Italia menang 4; 2 lawan Spanyol lewat drama adu tendangan pinalti di stadion Wembley Stadium, London, Inggris. Sebelumnya, waktu pertandingan normal 2x45 menit dan tambahan waktu 2x15 menit skor tetap 1 :1, sehingga harus berlanjut ke tahap adu tendangan pinalti untuk menentukan tim yang pantas ke babak final.
Banyak orang beranggapan, menang adu pinalti sama halnya menang main lotre. Hanya untung-untungan. Mereka mungkin lupa atau pura-pura tidak tahu bahwa menang lotre tetaplah sebuah kemenangan. Ada "hadiah" yang didapatkan, yang jadi pembeda nasib dibandingkan tidak menang.
Adu pinalti selalu melahirkan drama. Drama itu milik kedua tim, baik yang kalah maupun yang menang. Mereka dipaksa untuk memilikinya, untuk kemudian mendapatkan status "pembeda". Status ini memuat nasib dan takdir.
Sampai tahap pertandingan waktu normal dan perpanjangan waktu, tim Italia sebenarnya tidak layak menang. Mereka tidak layak masuk ke final Euro 2020.
Statistik penguasaan bola Italia kalah dibanding Spanyol. Tim Spanyol lebih dominan dengan 63 persen penguasaan bola dibanding Italia yang hanya 37 persen. Selain itu, Spanyol memiliki percobaan tembakan 10 kali yang di antaranya tiga on target. Sementara, Italia hanya enam percobaan dengan empat mengarah ke gawang (on target).
Tapi kemudian, Italia jadi tim yang pantas menang dan lolos ke final. Kepantasan itu bukan didasarkan data statistik di dalam proses pertandingan, melainkan hasil akhir laga keseluruhan. Hasil akhir itu merupakan takdir Italia.
Spanyol bermain sangat baik dibandingkan Italia, sehingga Spanyol unggul dalam angka statistik permainan. Spanyol memperjuangkan nasibnya sendiri. Angka statistik merupakan buah perjuangannya yang ingin mengubah nasib dari 'Semifinalis' menjadi 'Finalis'.
Demikian juga Italia, memperjuangkan nasib. Namun buah nasib dalam keunggulan statistik permainan bukan milik mereka, melainkan milik Spanyol.
Diatas nasib ada takdir. Ini hirarki tertinggi. Dan ini milik Italia. Dengan takdir itu, Italia menjadi tim yang pantas menjadi finalis.

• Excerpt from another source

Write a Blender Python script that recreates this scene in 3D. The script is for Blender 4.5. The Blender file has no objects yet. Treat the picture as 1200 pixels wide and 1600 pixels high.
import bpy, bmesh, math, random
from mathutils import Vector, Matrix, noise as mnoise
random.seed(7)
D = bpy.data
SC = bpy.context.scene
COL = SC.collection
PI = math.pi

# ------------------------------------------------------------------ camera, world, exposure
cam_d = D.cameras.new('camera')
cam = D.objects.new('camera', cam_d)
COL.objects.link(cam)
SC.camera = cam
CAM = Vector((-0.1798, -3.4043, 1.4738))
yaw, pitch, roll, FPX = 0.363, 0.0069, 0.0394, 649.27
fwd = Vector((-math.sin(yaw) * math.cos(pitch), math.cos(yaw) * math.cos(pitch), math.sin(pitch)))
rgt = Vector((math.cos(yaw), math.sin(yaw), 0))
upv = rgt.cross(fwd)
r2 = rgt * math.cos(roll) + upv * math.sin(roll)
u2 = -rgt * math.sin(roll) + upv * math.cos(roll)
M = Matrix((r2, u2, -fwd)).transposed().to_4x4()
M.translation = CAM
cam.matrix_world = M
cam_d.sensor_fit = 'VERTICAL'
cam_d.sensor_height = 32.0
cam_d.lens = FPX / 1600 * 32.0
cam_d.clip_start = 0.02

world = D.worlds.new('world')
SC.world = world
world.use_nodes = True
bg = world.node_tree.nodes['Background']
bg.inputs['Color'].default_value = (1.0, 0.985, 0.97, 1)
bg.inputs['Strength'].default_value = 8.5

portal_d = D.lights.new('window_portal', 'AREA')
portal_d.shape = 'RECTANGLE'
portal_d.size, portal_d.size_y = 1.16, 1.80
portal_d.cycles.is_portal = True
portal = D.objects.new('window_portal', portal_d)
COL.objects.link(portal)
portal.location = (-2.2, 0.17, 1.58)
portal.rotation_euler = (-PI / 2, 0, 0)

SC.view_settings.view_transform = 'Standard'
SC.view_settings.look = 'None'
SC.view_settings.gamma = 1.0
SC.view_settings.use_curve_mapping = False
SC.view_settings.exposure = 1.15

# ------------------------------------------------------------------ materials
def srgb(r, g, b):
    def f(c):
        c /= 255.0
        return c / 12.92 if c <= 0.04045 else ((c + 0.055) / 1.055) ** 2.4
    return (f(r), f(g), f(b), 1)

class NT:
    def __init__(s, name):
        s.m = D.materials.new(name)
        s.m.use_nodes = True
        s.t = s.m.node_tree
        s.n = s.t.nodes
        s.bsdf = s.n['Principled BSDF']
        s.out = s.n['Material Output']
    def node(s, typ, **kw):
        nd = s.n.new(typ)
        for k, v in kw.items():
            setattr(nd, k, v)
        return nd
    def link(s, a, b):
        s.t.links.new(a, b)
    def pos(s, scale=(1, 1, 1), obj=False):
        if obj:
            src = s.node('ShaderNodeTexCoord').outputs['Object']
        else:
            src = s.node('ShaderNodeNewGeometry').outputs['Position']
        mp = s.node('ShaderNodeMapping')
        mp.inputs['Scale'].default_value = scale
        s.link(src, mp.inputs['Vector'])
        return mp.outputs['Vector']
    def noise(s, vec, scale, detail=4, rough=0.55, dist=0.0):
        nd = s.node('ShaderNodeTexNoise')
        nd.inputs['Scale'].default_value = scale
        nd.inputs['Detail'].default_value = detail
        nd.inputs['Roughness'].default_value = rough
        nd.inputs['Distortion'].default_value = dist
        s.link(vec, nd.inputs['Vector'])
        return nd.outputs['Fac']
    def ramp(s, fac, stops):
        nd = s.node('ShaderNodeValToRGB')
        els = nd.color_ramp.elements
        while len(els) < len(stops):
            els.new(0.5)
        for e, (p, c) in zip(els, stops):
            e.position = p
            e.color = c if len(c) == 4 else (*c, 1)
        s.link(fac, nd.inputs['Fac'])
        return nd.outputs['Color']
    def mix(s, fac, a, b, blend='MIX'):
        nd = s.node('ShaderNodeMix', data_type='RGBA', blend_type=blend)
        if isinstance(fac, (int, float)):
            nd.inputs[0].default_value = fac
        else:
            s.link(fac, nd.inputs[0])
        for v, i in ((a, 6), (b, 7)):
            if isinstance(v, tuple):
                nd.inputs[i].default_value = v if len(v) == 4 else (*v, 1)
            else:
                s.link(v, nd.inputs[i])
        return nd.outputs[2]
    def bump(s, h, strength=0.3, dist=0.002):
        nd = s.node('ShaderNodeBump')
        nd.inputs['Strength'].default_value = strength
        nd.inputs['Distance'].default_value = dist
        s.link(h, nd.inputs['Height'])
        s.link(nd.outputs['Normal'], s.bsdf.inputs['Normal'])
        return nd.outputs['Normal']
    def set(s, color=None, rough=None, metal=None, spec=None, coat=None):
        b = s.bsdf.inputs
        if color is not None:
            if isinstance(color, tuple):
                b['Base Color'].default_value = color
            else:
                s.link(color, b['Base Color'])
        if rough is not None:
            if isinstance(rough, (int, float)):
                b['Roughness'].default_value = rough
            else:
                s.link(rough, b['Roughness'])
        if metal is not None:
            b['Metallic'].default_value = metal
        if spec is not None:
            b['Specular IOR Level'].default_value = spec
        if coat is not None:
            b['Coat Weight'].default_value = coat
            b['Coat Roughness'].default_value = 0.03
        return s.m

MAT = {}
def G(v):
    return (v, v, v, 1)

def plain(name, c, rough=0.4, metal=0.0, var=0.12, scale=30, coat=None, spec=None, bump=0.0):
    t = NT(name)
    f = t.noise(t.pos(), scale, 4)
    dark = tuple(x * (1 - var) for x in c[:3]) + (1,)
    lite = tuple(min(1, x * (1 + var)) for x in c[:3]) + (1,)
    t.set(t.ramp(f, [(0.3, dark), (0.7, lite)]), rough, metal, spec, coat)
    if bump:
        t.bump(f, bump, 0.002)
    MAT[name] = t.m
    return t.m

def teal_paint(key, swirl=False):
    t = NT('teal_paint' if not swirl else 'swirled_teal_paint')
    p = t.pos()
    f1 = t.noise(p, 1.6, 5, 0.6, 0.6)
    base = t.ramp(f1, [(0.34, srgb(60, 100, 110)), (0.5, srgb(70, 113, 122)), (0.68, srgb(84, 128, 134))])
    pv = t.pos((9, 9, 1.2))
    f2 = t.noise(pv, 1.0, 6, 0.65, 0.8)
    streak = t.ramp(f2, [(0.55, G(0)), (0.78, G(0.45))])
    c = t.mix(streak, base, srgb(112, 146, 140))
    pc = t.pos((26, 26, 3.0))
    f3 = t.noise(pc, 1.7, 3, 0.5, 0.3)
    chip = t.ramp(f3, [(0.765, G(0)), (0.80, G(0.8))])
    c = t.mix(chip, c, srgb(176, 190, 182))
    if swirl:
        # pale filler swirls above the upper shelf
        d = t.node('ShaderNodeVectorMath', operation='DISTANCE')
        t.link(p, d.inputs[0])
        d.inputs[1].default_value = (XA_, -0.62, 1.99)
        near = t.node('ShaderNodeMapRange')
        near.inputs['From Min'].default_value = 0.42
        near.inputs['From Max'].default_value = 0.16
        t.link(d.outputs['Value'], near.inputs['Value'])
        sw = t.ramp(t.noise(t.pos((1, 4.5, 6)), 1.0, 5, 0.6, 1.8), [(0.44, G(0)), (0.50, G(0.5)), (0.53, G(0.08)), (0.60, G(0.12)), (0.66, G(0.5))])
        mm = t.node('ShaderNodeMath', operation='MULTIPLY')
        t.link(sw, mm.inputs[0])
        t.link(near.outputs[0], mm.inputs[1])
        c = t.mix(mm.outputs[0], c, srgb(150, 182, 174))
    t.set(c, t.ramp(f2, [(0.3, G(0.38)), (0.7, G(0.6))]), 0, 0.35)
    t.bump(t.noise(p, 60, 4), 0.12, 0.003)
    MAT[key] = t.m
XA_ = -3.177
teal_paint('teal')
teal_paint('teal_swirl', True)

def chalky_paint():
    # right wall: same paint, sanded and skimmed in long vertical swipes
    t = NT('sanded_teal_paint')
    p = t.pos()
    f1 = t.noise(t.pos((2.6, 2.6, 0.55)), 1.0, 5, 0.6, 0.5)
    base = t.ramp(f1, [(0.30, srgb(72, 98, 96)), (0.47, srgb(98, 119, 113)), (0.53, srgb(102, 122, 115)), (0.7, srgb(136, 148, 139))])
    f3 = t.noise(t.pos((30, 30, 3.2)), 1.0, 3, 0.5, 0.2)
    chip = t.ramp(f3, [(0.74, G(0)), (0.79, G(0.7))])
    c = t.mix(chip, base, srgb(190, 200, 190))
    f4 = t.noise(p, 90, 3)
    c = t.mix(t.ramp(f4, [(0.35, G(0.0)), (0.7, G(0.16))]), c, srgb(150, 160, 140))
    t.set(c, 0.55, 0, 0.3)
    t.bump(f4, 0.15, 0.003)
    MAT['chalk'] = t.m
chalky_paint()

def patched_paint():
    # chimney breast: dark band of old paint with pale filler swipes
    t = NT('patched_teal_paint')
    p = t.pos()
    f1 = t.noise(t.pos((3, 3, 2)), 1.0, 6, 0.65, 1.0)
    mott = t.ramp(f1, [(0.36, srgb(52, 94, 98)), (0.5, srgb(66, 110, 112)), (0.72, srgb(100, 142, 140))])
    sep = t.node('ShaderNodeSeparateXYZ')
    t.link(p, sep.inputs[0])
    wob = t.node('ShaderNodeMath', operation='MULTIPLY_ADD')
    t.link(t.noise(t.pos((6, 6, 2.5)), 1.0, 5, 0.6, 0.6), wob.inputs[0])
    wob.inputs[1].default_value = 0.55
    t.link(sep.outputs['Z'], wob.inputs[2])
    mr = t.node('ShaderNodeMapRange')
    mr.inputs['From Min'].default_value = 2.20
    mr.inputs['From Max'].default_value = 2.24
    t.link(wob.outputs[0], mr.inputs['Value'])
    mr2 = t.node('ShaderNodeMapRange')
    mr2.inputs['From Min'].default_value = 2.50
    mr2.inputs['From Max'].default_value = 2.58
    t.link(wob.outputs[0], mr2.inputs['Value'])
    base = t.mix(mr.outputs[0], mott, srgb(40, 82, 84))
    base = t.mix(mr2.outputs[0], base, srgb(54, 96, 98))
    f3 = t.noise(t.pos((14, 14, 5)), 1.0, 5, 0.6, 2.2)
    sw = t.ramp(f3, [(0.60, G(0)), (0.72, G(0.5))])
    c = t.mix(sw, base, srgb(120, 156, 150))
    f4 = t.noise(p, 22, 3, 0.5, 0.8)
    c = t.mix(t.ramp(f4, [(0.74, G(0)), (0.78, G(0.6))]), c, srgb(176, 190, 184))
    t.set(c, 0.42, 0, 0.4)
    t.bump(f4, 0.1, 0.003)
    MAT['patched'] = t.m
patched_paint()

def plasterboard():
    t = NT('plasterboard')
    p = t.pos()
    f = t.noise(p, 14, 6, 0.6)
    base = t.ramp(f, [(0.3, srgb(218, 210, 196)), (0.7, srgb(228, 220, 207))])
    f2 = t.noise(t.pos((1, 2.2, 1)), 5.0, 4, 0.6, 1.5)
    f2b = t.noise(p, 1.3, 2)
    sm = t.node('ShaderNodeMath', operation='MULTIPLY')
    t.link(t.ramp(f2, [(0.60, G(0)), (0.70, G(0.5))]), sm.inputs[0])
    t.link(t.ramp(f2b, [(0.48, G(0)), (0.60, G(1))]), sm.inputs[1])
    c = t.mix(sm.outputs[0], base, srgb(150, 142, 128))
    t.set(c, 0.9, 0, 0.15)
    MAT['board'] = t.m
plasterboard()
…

Bukan hanya terhenti sebagai semifinalis.
Kepantasan Italia kali ini merupakan sebuah bagian roadmap mereka dalam perjalanan sejarah menuju hal lebih lanjut, yakni takdir penggenapan kedigdayaan dalam sepakbola dunia.
Italia sudah meraih tropi kejuaraan bergengsi Piala Dunia sebanyak empat kali, yakni pada tahun 1934, 1938, 1982 dan 2006. Namun mereka hanya baru satu kali meraih tropi juara Eropa, yakni pada tahun 1968.
Baru satu kali dan itu sudah 53 tahun yang lalu. Ini sebuah selang waktu yang panjang, yang dalam usia emas pemain sepakbola sudah melewati 2 generasi. Hal ini "tak elok" bagi sebuah kepantasan negara yang termasuk digdaya dalam sepakbola dunia.
Bagi Italia, Euro 2020 bukan sekedar meraih tropi juara Eropa, melainkan sebuah kepantasan untuk penggenapan takdir sepakbola dunia. Itu bisa terwujud bila nanti memenangkan laga final, siapa pun lawannya ; Denmark atau Inggris sama saja. Italia tak usah perduli berapa gol, dan cara mendapatkannya.